Gli obiettivi passati del team Rocket Kitten evidenziano poi una spiccata antipatia per i nemici dell’Iran: membri della famiglia reale saudita, esperti NATO, scienziati nucleari israeliani e dissidenti iraniani secondo quanto riportato dal laboratorio di ricerca informatica Cyber Point.

Come aumentare il livello di sicurezza del proprio account Telegram

Anche se molti sarebbero disposti a scommettere del contrario (ed in tal caso vi consigliamo di raccogliere le puntate), Telegram include gli strumenti necessari per mantenere sotto controllo la privacy del proprio account.

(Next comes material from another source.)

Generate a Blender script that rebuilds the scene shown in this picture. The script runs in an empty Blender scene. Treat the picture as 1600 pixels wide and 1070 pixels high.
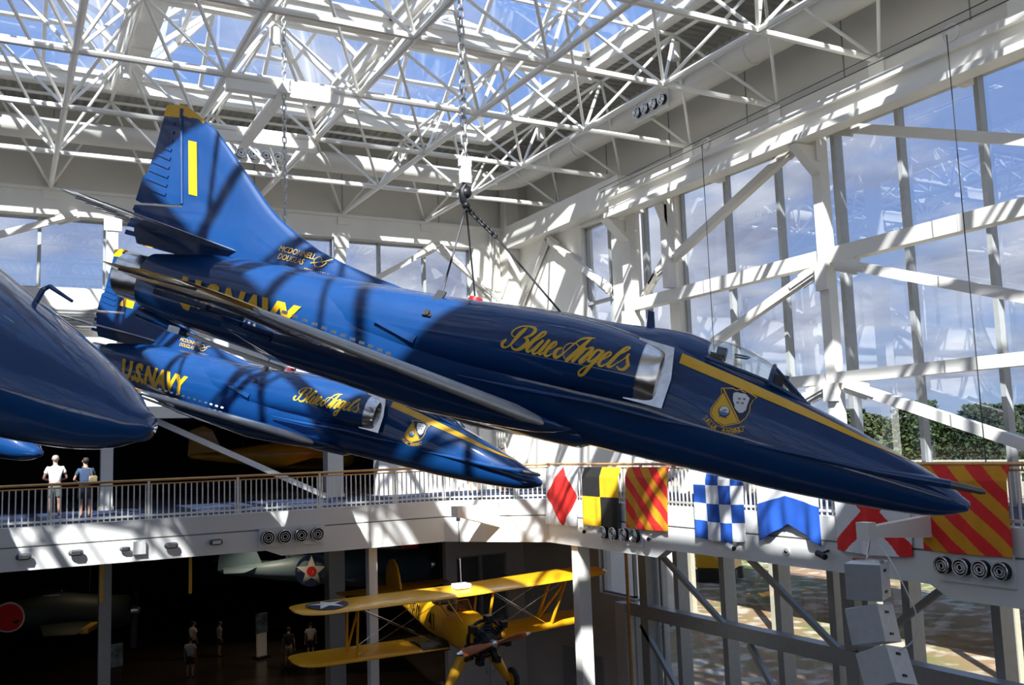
import bpy, bmesh, math, random
from mathutils import Vector, Matrix
random.seed(7)
SC = bpy.context.scene
COL = SC.collection
PI = math.pi

# ------------------------------------------------------------------ camera
F_PX = 1465.0
cam_data = bpy.data.cameras.new('camera')
cam_data.sensor_width = 36.0
cam_data.lens = 36.0 * F_PX / 1600.0
cam_data.clip_start = 0.1
cam_data.clip_end = 2000
cam = bpy.data.objects.new('camera', cam_data)
COL.objects.link(cam)
def cam_axes():
    d = lambda u, v: Vector(((u - 800) / F_PX, -(v - 535) / F_PX, -1.0))
    Y = d(0, 725).normalized()
    X = d(3500, 605); X = (X - X.dot(Y) * Y).normalized()
    Z = X.cross(Y)
    return Matrix((X, Y, Z))
cam.matrix_world = Matrix.Translation((0, 0, 1.65)) @ cam_axes().to_4x4()
SC.camera = cam

# ------------------------------------------------------------------ sky, sun, exposure
world = bpy.data.worlds.new('sky')
SC.world = world
world.use_nodes = True
wn = world.node_tree; wn.nodes.clear()
def N(nt, t, **kw):
    n = nt.nodes.new(t)
    for k, v in kw.items(): setattr(n, k, v)
    return n
def LK(nt, a, b): nt.links.new(a, b)
tc = N(wn, 'ShaderNodeTexCoord')
sep = N(wn, 'ShaderNodeSeparateXYZ'); LK(wn, tc.outputs['Generated'], sep.inputs[0])
grad = N(wn, 'ShaderNodeValToRGB'); LK(wn, sep.outputs['Z'], grad.inputs[0])
cr = grad.color_ramp
cr.elements[0].position = 0.0; cr.elements[0].color = (0.30, 0.27, 0.20, 1)
cr.elements[1].position = 0.02; cr.elements[1].color = (0.40, 0.52, 0.72, 1)
for p, c in ((0.25, (0.24, 0.37, 0.70, 1)), (0.9, (0.30, 0.50, 0.92, 1))):
    e = cr.elements.new(p); e.color = c
# clouds live on a plane high above: direction divided by its height
mz = N(wn, 'ShaderNodeMath', operation='MAXIMUM'); LK(wn, sep.outputs['Z'], mz.inputs[0]); mz.inputs[1].default_value = 0.0
az = N(wn, 'ShaderNodeMath', operation='ADD'); LK(wn, mz.outputs[0], az.inputs[0]); az.inputs[1].default_value = 0.22
dv = N(wn, 'ShaderNodeVectorMath', operation='DIVIDE'); LK(wn, tc.outputs['Generated'], dv.inputs[0])
cb = N(wn, 'ShaderNodeCombineXYZ')
for i in range(3): LK(wn, az.outputs[0], cb.inputs[i])
LK(wn, cb.outputs[0], dv.inputs[1])
nz = N(wn, 'ShaderNodeTexNoise'); LK(wn, dv.outputs[0], nz.inputs['Vector'])
nz.inputs['Scale'].default_value = 1.6; nz.inputs['Detail'].default_value = 7; nz.inputs['Roughness'].default_value = 0.55
cm = N(wn, 'ShaderNodeValToRGB'); elv = N(wn, 'ShaderNodeMath', operation='MULTIPLY_ADD'); LK(wn, mz.outputs[0], elv.inputs[0]); elv.inputs[1].default_value = -0.22; elv.inputs[2].default_value = 0.11
cva = N(wn, 'ShaderNodeMath', operation='ADD'); LK(wn, nz.outputs['Fac'], cva.inputs[0]); LK(wn, elv.outputs[0], cva.inputs[1]); LK(wn, cva.outputs[0], cm.inputs[0])
cm.color_ramp.elements[0].position = 0.47; cm.color_ramp.elements[0].color = (0, 0, 0, 1)
cm.color_ramp.elements[1].position = 0.62; cm.color_ramp.elements[1].color = (1, 1, 1, 1)
nz2 = N(wn, 'ShaderNodeTexNoise'); LK(wn, dv.outputs[0], nz2.inputs['Vector'])
nz2.inputs['Scale'].default_value = 3.5; nz2.inputs['Detail'].default_value = 6
cc = N(wn, 'ShaderNodeValToRGB'); LK(wn, nz2.outputs['Fac'], cc.inputs[0])
cc.color_ramp.elements[0].position = 0.35; cc.color_ramp.elements[0].color = (0.36, 0.39, 0.52, 1)
cc.color_ramp.elements[1].position = 0.65; cc.color_ramp.elements[1].color = (0.80, 0.82, 0.90, 1)
mx = N(wn, 'ShaderNodeMix', data_type='RGBA')
LK(wn, cm.outputs[0], mx.inputs['Factor']); LK(wn, grad.outputs[0], mx.inputs[6]); LK(wn, cc.outputs[0], mx.inputs[7])
bg = N(wn, 'ShaderNodeBackground'); LK(wn, mx.outputs[2], bg.inputs[0]); bg.inputs[1].default_value = 1.15
wo = N(wn, 'ShaderNodeOutputWorld'); LK(wn, bg.outputs[0], wo.inputs[0])

SUN_DIR = Vector((0.61, 0.88, -1.0)).normalized()      # the way the light travels
sd = bpy.data.lights.new('sun', 'SUN'); sd.energy = 14.0; sd.angle = math.radians(0.6); sd.color = (1.0, 0.965, 0.90)
sun = bpy.data.objects.new('sun', sd); COL.objects.link(sun)
sun.rotation_euler = SUN_DIR.to_track_quat('-Z', 'Y').to_euler(); sun.location = (-20, -10, 40)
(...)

Innanzitutto la procedura caldamente consigliata anche da Durov è il sistema di Verifica in due passaggi: questa funzionalità permette di assegnare una password da inserire ogni qualvolta si acceda al proprio account da una postazione differente rispetto a quella abituale; in tal modo, qualora un hacker fosse in grado di intercettare l’SMS di verifica, non potrà comunque penetrare le conversazioni se non in possesso del codice impostato dall’utente. Per attivare la Verifica in due passaggi basterà accedere alle “Impostazioni” > “Privacy e sicurezza” > “Verifica in due passaggi” e inserire il codice, una domanda che vi permetta di ricordare la password in caso di dimenticanza e un indirizzo e-mail di recupero, per qualsiasi evenienza.

Un accorgimento altrettanto utile riguarda poi la chiusura delle sessioni attive su dispositivi non più in uso, ma nei quali l’account risulta ancora accessibile: accedete a “Impostazioni” > “Privacy e sicurezza” > “Sessioni attive“, selezionate quelle da eliminare e tappate su “OK” ogni qualvolta l’app vi chiederà di terminare la sessione.